### Dataset records

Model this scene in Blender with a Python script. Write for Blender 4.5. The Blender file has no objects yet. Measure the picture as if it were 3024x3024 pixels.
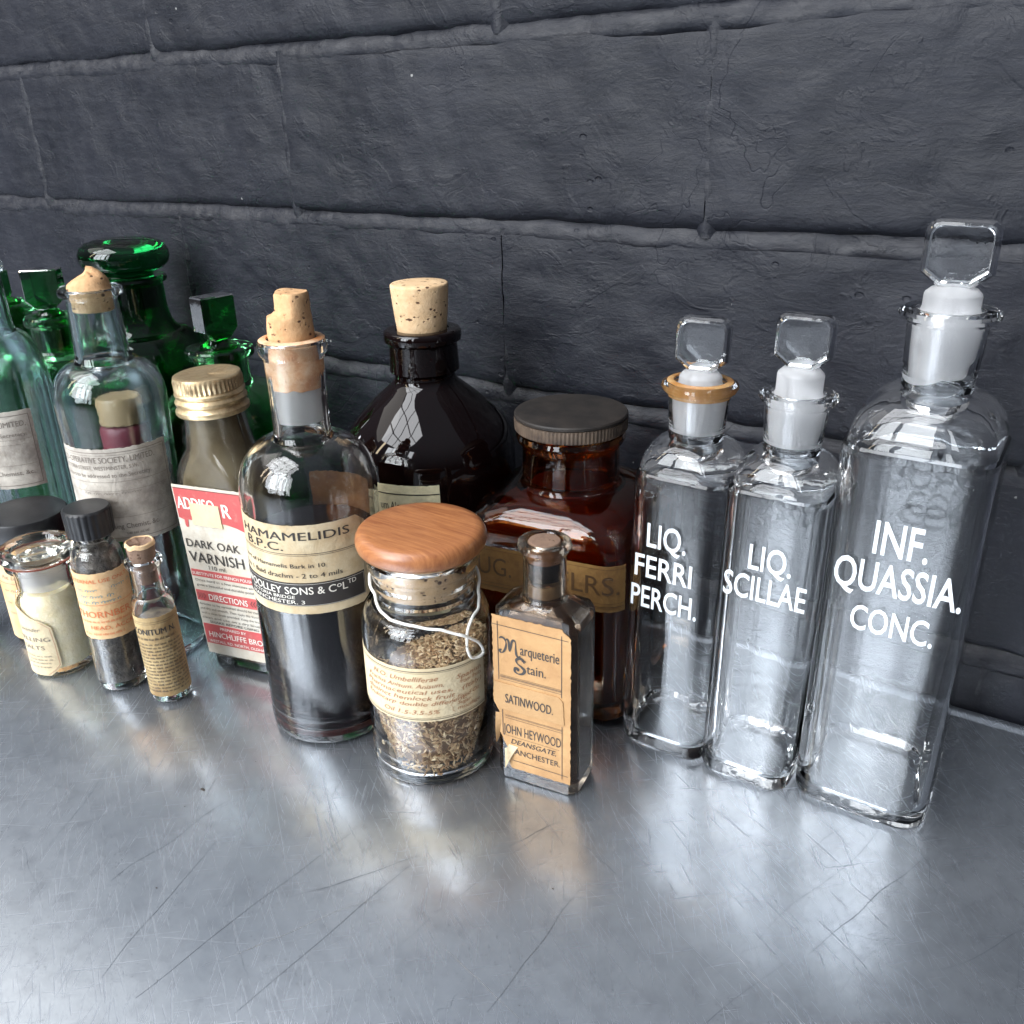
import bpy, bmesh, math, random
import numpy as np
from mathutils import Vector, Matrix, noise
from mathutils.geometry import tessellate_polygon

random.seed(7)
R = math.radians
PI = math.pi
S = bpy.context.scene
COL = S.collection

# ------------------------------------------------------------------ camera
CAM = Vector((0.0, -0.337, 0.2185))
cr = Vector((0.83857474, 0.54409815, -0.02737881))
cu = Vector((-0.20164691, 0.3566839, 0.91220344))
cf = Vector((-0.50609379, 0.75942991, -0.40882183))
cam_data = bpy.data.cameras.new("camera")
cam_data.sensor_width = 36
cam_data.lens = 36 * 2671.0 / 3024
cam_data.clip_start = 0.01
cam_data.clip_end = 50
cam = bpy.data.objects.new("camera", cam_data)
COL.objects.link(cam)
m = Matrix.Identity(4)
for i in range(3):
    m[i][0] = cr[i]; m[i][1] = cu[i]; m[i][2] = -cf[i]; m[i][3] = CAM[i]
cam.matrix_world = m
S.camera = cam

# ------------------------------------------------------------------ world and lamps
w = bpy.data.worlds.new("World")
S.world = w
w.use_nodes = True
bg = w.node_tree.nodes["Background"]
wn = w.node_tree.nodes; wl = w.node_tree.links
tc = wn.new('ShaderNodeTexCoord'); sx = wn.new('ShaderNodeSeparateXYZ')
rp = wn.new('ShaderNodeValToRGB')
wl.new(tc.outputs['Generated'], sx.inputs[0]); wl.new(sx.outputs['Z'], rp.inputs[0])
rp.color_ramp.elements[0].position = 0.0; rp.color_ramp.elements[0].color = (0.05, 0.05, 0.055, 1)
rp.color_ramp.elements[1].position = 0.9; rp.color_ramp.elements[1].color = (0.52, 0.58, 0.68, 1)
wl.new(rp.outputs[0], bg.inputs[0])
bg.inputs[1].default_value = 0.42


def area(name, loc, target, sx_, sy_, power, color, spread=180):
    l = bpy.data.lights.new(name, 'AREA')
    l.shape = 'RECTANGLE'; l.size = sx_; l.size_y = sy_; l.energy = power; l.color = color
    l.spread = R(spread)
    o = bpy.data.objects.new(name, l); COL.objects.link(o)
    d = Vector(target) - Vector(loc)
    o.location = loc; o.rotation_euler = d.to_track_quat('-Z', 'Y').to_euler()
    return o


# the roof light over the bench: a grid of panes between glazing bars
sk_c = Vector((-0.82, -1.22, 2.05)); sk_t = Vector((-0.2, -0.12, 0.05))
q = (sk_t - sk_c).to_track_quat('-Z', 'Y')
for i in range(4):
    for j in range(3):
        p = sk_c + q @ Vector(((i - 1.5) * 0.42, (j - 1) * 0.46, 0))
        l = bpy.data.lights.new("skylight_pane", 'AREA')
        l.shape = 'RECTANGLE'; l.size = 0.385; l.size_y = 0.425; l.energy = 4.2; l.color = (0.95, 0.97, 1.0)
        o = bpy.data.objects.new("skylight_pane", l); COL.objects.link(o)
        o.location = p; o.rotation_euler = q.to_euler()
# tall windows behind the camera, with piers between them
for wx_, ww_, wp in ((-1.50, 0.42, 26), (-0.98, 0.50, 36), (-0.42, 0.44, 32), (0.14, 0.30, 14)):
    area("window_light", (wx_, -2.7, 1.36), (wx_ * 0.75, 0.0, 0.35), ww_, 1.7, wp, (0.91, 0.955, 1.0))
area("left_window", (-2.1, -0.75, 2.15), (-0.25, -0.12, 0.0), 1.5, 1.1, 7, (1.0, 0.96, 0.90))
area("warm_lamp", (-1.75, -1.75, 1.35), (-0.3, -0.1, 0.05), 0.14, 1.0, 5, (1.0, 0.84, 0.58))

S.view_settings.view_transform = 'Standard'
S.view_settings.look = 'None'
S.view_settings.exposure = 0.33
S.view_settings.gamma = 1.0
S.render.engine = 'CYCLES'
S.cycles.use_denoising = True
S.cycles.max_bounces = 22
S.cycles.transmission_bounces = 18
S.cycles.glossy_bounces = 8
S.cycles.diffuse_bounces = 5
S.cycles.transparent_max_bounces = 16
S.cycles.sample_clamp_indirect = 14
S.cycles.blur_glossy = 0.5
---
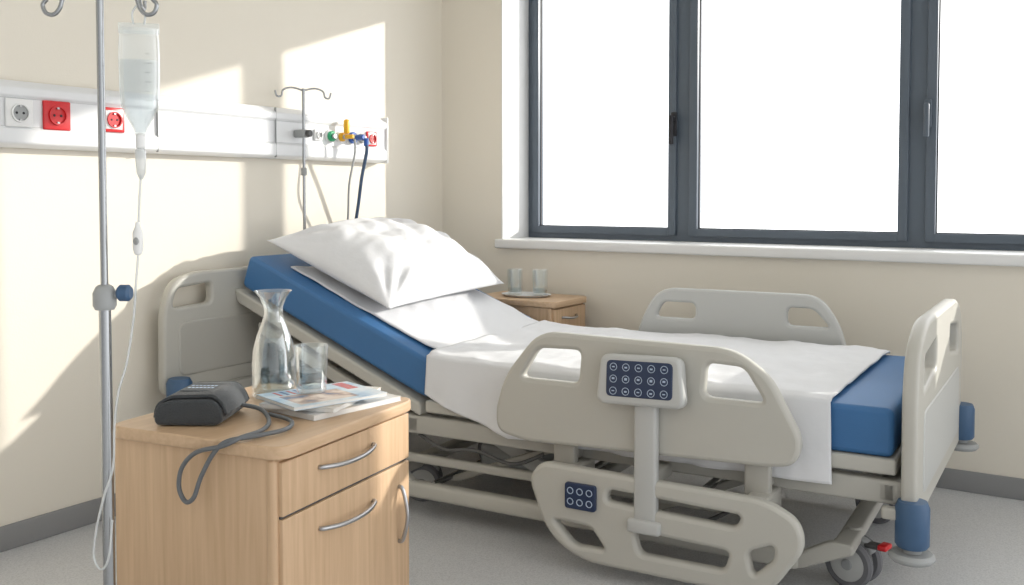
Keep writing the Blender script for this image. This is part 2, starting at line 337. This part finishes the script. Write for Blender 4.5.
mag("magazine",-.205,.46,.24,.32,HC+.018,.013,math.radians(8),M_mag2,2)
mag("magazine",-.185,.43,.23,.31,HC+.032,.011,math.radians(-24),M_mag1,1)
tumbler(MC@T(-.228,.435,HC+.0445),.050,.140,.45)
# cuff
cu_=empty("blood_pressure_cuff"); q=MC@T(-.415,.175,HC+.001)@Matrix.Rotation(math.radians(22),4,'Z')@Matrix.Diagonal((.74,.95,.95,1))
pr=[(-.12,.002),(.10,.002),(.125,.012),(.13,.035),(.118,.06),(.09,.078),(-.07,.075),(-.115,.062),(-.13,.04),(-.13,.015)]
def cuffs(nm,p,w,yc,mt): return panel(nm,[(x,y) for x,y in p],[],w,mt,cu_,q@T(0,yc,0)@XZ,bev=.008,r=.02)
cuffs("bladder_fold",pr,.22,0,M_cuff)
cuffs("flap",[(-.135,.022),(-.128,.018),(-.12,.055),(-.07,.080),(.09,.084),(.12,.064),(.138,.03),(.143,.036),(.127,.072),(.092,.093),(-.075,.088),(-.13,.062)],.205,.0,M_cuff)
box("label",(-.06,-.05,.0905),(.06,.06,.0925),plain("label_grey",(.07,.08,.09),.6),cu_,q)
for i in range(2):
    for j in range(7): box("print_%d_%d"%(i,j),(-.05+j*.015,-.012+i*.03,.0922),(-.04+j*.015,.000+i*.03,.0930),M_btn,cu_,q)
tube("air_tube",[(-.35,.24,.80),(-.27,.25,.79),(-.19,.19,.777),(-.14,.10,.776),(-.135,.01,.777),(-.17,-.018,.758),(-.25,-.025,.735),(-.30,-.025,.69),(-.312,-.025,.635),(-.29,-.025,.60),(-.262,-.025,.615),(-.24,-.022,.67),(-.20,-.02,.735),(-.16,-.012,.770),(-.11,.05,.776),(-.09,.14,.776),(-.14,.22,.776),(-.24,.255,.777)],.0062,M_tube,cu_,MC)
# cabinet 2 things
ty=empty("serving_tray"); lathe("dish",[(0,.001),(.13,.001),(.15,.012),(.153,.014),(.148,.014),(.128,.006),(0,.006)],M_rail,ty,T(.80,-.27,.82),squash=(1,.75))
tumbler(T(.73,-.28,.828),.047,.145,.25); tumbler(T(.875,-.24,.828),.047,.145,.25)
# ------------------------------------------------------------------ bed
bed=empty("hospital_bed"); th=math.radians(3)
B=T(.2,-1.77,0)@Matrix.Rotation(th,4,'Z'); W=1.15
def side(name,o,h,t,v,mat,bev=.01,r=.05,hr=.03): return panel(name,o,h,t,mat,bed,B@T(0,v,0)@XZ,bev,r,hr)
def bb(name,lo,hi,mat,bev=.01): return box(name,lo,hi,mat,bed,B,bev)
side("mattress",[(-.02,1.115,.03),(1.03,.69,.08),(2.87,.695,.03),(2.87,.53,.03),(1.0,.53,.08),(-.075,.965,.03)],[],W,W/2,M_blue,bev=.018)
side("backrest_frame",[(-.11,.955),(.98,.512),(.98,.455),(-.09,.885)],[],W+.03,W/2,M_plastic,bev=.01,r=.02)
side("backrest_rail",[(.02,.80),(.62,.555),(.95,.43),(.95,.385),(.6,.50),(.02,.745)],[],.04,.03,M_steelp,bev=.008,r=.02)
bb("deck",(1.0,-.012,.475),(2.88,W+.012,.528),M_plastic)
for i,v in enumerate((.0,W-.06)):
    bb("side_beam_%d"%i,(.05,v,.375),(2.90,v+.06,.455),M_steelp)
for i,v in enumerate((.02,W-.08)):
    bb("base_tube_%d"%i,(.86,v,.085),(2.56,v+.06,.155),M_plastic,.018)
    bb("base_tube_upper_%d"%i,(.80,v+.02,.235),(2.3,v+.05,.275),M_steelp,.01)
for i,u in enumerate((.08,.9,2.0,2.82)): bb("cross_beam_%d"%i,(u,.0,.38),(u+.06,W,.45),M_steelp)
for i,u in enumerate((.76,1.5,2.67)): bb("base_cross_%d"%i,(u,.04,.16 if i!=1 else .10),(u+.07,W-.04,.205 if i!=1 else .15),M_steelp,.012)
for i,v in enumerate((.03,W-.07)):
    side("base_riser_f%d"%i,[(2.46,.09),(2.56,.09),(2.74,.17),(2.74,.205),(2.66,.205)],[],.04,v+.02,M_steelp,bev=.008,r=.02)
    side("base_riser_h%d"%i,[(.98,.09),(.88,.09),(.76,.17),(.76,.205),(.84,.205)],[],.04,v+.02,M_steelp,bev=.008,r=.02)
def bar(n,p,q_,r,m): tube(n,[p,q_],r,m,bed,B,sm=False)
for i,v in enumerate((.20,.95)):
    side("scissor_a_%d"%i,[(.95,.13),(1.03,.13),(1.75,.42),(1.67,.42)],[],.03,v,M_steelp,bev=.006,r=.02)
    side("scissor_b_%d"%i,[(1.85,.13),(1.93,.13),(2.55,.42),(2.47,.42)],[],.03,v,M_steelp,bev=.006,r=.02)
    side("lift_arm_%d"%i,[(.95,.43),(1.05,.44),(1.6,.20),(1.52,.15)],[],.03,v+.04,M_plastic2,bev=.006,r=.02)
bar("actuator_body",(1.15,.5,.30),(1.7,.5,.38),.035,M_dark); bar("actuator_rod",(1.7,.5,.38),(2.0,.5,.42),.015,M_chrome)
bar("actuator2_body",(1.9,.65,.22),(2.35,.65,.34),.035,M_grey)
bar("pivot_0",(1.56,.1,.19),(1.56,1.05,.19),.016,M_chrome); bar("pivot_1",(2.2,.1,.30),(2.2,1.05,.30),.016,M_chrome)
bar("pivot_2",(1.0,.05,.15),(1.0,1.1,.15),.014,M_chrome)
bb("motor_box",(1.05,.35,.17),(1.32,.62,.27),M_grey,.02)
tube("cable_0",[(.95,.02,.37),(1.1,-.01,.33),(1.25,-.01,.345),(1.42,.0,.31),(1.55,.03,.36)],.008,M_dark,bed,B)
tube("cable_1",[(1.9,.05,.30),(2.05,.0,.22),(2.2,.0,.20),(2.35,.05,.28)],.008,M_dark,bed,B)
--
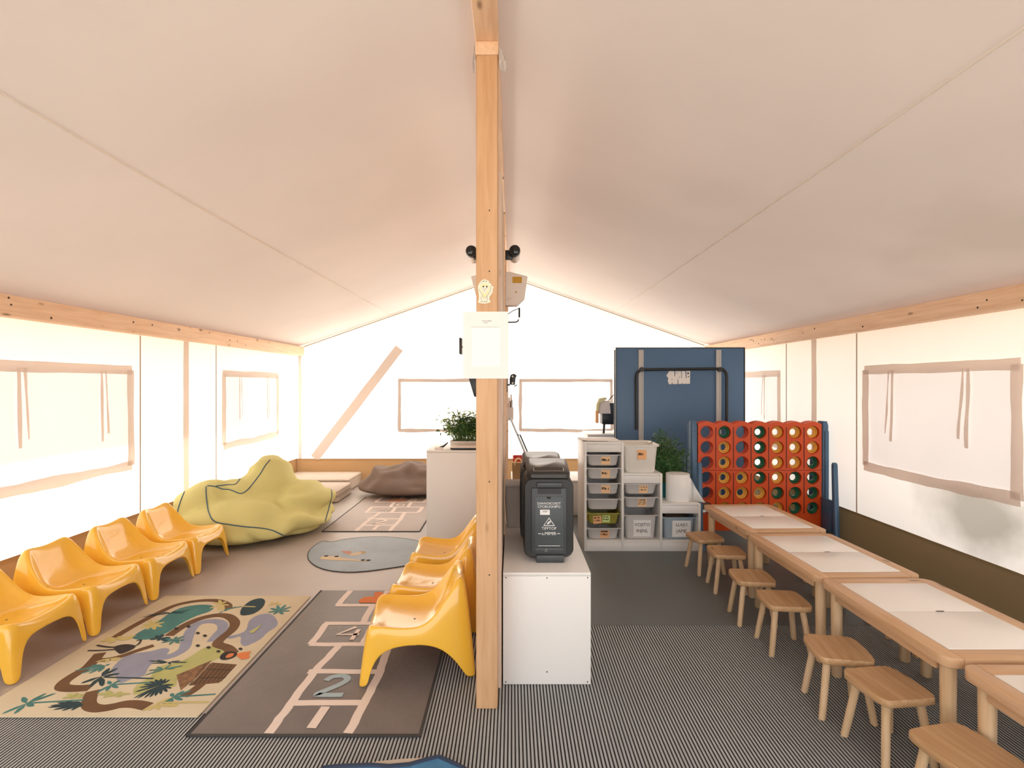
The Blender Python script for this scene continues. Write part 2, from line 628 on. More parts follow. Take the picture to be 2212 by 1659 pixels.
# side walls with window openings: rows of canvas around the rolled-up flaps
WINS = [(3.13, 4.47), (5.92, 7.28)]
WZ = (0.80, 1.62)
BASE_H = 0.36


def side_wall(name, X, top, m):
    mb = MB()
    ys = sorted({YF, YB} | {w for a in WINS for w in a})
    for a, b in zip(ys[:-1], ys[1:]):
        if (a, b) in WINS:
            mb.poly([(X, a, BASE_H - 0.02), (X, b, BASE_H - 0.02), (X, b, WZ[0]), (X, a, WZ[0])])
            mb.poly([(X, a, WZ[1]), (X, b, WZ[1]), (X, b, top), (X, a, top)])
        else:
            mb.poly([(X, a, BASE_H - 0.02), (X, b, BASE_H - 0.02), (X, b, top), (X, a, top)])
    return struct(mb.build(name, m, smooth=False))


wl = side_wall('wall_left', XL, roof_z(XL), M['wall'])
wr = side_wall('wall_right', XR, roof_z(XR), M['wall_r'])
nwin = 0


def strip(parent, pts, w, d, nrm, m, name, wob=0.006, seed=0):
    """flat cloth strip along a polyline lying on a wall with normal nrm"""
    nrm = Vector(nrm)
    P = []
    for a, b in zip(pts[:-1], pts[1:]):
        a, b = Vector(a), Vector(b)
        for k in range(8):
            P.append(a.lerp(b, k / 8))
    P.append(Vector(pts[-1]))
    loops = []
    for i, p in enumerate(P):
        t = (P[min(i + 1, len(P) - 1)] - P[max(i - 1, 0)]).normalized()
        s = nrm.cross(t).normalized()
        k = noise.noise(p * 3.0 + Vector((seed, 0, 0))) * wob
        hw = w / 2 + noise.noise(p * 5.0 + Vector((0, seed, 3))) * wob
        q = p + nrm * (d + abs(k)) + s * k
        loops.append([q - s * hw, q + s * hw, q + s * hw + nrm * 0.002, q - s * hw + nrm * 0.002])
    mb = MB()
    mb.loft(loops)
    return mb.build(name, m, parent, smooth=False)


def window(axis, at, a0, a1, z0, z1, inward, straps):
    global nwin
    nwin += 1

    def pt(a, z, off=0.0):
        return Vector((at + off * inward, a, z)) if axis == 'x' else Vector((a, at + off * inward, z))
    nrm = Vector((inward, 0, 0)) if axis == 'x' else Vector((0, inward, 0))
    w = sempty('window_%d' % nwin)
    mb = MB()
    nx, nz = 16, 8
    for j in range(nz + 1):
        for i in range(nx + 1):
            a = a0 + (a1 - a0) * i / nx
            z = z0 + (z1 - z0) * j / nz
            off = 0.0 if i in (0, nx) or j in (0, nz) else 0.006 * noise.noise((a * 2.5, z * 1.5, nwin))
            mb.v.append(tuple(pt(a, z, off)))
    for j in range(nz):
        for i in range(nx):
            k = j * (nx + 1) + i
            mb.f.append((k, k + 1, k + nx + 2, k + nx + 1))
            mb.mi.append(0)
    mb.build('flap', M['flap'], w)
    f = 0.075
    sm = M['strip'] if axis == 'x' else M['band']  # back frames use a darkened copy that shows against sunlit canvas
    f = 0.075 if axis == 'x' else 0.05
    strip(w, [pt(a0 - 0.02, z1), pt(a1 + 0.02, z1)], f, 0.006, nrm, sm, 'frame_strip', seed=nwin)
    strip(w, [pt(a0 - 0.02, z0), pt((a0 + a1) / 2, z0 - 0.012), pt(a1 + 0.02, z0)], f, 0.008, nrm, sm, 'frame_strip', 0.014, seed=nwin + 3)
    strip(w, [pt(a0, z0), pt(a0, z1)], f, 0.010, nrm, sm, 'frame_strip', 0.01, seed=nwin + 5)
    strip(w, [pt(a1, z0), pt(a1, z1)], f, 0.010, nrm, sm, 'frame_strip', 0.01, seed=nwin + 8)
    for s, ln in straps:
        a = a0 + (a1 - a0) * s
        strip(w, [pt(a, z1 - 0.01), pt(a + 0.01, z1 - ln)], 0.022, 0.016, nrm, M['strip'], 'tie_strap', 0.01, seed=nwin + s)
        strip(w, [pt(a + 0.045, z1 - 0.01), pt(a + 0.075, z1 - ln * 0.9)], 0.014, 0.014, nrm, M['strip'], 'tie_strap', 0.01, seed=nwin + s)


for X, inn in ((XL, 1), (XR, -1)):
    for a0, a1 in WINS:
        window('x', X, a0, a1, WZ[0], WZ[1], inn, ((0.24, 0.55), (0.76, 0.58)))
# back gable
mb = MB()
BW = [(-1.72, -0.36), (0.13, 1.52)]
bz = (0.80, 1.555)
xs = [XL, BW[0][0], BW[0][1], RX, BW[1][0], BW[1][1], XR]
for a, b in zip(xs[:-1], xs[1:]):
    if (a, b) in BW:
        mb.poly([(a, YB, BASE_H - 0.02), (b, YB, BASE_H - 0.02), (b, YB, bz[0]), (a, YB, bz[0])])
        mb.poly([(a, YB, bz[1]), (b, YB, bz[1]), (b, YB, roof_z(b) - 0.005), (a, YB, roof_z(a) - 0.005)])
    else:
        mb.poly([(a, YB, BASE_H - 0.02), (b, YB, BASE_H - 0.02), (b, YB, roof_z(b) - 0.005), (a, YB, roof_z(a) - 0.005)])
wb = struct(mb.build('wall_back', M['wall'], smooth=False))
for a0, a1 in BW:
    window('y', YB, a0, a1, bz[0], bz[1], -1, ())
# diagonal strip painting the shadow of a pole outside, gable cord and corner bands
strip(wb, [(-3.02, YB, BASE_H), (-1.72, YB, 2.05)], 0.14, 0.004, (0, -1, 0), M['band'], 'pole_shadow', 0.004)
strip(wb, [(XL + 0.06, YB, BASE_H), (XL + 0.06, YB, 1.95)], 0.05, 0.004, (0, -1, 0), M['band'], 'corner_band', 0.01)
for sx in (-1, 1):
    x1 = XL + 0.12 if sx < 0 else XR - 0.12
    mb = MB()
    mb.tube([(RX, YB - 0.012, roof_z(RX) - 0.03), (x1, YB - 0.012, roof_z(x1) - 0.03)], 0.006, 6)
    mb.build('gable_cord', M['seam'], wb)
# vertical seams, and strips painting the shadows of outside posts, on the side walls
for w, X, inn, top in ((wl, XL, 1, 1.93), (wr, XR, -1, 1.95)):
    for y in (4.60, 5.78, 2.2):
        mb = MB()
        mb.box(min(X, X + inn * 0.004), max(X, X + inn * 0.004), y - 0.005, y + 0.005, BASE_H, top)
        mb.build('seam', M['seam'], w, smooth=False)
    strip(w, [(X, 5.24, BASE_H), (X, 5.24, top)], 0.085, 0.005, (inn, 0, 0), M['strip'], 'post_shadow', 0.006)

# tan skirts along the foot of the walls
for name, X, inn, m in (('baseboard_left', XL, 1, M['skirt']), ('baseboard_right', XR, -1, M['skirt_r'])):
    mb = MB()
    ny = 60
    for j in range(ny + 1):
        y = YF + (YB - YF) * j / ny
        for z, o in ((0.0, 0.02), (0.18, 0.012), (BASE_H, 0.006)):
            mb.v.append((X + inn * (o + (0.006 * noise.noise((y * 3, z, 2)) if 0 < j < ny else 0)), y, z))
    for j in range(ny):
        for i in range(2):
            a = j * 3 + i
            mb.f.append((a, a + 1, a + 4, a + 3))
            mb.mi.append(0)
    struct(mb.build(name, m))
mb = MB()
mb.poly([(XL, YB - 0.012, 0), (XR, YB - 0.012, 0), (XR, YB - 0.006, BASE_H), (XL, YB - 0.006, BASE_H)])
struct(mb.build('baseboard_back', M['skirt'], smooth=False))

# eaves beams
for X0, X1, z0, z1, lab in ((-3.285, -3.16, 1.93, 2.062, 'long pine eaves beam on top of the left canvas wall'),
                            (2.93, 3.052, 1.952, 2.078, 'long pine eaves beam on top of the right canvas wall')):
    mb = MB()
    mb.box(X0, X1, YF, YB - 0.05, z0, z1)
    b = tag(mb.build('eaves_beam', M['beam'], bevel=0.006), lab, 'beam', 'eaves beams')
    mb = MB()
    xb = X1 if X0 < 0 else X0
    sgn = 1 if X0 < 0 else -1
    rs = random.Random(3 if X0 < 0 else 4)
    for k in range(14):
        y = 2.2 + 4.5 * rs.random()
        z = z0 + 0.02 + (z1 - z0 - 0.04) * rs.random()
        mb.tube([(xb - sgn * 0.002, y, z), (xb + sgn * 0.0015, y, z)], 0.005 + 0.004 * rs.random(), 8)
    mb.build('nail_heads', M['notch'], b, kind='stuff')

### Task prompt
Reproduce exactly, and only, the lines from the one containing "Model this scene" through the one containing "COL = S.collection", including both; leave out any pictures.

### Final answer
Model this scene in Blender with a Python script. Write for Blender 4.5. The Blender file has no objects yet. Measure the picture as if it were 3024x3024 pixels.
import bpy, bmesh, math, random
import numpy as np
from mathutils import Vector, Matrix, noise
from mathutils.geometry import tessellate_polygon

random.seed(7)
R = math.radians
PI = math.pi
S = bpy.context.scene
COL = S.collection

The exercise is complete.